● **SHORT TASK**
Your answer should be a single number: the count of lines that hold the word "this".

● **EXTRACTED ENTRIES**
■ ■ ■ ■ ■

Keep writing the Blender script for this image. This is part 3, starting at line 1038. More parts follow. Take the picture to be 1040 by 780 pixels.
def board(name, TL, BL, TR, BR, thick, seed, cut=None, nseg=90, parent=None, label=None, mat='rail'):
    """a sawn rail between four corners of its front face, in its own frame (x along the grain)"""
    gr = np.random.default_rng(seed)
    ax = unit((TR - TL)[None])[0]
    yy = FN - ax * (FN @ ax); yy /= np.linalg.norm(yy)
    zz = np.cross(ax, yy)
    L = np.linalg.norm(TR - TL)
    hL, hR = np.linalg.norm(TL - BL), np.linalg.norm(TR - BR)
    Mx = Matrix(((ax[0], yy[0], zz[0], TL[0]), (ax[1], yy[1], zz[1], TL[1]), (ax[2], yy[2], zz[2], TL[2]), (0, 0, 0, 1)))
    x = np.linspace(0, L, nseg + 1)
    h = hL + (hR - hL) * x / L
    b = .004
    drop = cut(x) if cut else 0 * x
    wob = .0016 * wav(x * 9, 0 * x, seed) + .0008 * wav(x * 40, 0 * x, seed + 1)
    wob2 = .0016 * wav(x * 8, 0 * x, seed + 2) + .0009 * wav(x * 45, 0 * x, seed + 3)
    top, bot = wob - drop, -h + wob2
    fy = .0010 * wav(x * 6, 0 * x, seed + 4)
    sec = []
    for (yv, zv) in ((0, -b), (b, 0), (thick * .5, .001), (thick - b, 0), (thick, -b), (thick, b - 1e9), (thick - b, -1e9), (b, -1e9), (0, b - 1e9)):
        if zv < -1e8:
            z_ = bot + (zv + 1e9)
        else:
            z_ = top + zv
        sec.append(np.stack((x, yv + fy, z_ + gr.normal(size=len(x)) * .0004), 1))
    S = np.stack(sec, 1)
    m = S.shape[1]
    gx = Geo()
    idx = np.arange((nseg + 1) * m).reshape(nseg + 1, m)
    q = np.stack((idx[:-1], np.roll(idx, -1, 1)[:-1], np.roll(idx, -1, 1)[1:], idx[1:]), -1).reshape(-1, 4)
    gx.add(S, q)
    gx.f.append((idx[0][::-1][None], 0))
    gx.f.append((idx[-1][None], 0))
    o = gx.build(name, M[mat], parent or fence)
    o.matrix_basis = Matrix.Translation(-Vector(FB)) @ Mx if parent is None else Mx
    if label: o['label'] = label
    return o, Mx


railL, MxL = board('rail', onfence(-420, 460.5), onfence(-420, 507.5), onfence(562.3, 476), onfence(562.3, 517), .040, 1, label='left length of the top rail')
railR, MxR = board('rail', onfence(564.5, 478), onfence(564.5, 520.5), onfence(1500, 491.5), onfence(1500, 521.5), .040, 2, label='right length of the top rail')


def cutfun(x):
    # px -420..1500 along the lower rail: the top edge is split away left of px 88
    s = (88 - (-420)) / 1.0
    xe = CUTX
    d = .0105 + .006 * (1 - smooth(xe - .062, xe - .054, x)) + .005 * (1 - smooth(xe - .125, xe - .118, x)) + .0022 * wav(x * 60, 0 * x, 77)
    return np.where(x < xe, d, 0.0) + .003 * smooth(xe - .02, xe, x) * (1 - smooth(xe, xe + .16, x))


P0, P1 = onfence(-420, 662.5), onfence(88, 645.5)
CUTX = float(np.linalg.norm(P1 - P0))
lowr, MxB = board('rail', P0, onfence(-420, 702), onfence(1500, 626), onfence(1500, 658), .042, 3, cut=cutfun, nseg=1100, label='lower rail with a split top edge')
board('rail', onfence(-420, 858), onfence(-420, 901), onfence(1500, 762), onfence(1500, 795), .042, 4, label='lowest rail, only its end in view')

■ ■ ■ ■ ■

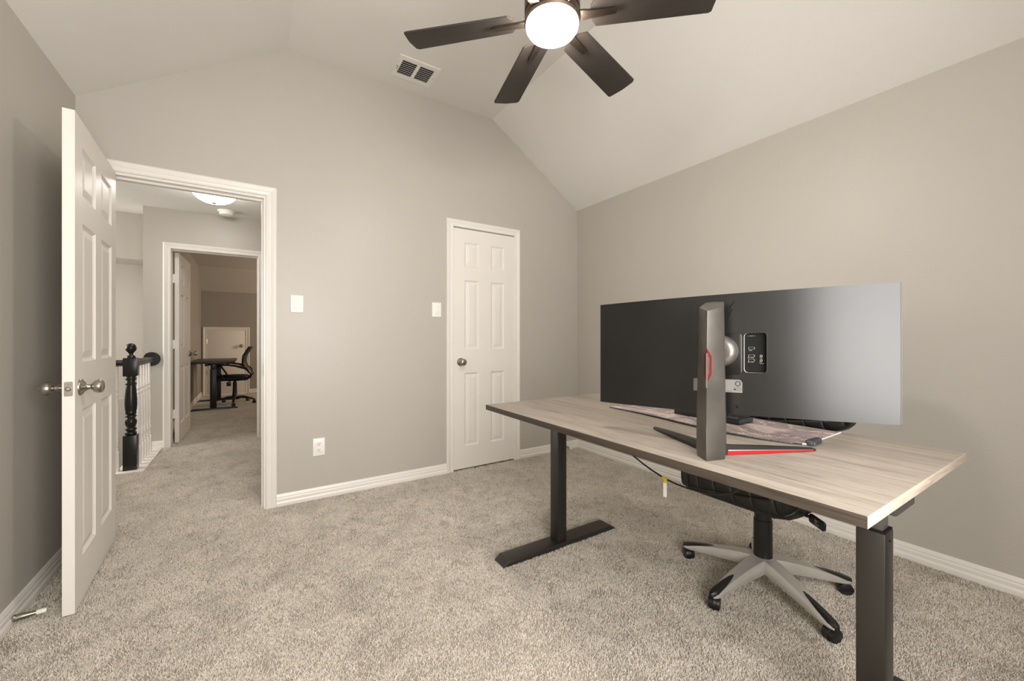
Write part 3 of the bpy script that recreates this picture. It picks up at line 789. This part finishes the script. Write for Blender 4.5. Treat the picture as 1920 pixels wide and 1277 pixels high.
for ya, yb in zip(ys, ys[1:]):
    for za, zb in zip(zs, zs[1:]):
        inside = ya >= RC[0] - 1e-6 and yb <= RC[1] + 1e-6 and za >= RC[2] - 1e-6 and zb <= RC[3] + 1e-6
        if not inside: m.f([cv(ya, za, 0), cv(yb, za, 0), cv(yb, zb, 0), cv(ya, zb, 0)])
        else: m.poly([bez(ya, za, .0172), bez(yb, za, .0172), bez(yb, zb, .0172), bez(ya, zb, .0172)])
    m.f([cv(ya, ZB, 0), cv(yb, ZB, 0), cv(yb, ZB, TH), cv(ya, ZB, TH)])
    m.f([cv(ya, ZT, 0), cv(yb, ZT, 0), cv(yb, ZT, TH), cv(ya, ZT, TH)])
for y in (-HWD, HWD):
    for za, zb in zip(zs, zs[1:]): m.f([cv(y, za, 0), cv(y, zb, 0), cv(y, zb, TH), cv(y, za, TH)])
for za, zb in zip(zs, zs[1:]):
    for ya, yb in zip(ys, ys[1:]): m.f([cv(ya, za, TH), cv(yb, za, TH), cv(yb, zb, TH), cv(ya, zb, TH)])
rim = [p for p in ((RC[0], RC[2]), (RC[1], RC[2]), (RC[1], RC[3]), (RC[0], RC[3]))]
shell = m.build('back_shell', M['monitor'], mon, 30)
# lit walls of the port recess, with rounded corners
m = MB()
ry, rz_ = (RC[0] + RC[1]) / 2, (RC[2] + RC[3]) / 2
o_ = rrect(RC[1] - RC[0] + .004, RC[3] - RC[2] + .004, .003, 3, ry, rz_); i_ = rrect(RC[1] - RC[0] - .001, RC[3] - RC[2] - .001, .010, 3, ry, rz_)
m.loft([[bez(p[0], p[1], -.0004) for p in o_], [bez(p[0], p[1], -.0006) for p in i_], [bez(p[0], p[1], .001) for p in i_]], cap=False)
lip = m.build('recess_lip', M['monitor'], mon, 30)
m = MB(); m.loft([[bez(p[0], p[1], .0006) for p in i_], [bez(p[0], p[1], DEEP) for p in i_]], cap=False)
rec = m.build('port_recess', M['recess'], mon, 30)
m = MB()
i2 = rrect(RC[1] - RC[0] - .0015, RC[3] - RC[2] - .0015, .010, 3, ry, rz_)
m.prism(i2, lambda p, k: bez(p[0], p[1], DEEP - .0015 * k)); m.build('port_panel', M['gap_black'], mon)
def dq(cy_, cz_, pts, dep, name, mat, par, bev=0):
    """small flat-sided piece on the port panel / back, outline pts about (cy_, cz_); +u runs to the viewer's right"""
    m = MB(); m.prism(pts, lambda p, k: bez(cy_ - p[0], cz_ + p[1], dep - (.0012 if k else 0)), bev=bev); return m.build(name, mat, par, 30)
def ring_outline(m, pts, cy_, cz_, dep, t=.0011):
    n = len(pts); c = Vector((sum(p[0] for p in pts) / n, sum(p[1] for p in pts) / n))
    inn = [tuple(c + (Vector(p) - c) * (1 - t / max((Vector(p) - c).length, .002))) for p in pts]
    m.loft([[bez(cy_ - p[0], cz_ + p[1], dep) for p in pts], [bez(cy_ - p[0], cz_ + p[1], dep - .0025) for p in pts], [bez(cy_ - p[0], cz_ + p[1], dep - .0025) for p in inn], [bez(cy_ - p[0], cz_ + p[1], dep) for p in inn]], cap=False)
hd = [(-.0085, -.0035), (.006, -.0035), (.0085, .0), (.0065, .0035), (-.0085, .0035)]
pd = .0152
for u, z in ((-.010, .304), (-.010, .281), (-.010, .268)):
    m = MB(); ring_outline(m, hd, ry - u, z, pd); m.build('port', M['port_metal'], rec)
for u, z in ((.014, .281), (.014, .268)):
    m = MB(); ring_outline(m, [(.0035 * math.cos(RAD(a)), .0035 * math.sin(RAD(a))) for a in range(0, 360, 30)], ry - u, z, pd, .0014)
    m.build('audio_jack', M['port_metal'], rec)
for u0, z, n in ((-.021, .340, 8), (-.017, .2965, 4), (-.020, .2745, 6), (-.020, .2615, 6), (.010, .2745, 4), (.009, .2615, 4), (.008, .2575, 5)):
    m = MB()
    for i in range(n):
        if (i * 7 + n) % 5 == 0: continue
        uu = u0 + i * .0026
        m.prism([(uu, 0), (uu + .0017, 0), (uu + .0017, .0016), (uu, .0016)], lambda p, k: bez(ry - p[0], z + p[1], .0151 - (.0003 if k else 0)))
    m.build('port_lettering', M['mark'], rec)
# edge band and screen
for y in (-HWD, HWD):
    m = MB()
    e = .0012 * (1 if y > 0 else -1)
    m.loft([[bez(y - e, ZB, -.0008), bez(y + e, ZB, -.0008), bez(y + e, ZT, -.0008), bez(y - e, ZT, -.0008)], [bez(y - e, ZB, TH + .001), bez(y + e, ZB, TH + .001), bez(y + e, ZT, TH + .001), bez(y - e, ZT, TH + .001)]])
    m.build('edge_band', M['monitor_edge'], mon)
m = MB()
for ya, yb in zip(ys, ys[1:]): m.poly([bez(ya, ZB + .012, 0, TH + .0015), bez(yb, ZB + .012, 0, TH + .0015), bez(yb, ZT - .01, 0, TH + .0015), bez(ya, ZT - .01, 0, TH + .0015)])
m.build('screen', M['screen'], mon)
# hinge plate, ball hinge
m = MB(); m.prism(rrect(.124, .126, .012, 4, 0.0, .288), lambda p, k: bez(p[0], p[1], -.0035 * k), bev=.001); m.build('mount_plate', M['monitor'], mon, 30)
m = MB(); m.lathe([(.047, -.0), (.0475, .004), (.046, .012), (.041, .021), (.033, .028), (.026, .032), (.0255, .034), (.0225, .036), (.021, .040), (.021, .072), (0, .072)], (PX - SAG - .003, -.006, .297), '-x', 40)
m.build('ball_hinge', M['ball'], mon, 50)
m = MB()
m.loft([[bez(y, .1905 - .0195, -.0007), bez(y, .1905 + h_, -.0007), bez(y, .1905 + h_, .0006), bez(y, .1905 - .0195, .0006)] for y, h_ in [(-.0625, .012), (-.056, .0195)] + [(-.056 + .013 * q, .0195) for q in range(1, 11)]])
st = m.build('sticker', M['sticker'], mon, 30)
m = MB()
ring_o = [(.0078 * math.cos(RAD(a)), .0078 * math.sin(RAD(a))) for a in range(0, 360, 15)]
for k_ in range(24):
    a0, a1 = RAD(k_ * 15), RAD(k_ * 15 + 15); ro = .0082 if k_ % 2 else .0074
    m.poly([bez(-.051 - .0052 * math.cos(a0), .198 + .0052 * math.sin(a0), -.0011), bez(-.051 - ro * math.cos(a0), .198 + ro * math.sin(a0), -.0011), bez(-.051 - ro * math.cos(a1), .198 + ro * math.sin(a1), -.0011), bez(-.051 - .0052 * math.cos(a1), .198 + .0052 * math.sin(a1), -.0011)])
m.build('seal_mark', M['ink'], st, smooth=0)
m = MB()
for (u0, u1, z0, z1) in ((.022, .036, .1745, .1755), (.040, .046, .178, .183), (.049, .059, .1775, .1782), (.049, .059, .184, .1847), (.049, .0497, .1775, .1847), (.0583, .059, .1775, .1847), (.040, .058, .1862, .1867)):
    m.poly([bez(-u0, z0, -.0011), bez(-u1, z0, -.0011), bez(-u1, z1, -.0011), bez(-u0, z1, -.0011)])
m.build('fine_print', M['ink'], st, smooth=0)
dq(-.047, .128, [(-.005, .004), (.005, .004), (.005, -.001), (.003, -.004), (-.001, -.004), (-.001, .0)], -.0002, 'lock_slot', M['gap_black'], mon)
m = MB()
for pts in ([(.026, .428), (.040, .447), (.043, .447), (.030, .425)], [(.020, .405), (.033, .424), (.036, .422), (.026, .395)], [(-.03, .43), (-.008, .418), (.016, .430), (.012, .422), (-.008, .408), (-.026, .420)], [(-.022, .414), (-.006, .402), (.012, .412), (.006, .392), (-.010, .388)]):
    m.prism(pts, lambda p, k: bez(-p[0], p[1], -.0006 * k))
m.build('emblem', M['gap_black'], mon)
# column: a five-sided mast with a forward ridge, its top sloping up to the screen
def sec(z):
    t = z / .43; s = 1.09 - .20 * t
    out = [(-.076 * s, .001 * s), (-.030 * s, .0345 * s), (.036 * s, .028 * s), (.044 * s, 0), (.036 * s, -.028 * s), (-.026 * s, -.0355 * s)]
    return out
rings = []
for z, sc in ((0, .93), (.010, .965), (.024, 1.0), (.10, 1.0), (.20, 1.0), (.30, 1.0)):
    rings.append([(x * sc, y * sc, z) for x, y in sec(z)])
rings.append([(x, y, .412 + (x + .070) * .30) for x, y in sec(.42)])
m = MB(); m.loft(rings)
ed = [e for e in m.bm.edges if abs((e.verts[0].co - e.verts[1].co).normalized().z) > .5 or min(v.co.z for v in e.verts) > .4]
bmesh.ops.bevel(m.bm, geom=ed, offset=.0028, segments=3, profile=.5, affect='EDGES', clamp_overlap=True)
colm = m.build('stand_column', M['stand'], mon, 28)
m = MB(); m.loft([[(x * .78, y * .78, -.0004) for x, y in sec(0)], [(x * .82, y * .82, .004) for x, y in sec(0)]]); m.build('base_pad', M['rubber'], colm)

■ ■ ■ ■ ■

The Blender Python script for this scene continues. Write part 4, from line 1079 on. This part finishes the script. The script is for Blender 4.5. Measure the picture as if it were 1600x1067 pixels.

■ ■ ■ ■ ■

● **SOLUTION**
3